FOSSA has helped Rancher gain a comprehensive — and up-to-date — understanding of its open source risk posture, which has enabled much faster issue identification and resolution.

“With FOSSA, we’ve moved from a reactive security and licensing approach with reduced visibility to a much more proactive security and licensing approach with really detailed visibility,” Barnes says.

One recent example of this shift involved a Go library that was failing to generate proper random number generations. With FOSSA, Rancher successfully remediated the issue within hours of detection.

“Prior to FOSSA, it may not have even been remediated or noticed,” Barnes says. “We’ve gone from a reactive approach to a proactive approach with tons of visibility. For instance, I can grab a report that we pull from an API script and ensure that a random Go dependency in one of our 200-plus repos doesn’t have an outstanding critical CVE or problematic open source license.”

Rancher’s engineering and security teams aren’t the only ones who have benefited from this improved visibility. The company’s customers and the broader open source community have as well.
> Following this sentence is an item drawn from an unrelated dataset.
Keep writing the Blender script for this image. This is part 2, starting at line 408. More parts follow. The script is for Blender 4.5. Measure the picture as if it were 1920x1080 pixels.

“We can provide reports on full license compliance to other projects, to our customers, and to the community so they have the assurance they’re not inheriting risk from using some or all of our projects,” Barnes says.

Rancher Labs and FOSSA: A Successful and Sustainable Partnership

Rancher Labs’ open source management journey is far from over, but Barnes and his colleagues are thrilled with the progress they’ve made thus far. The company has reduced security exposure, cut license compliance risk, and increased development efficiency — and that’s just the start.

“FOSSA has been really critical for making open source sustainable from a risk standpoint, and we think it’s a great tool,” Barnes says.

“We’ve really enjoyed working with FOSSA. And we’re excited to continue to collaborate with the FOSSA team, provide feedback, and benefit from the new features they’ll roll out in the weeks and months ahead.”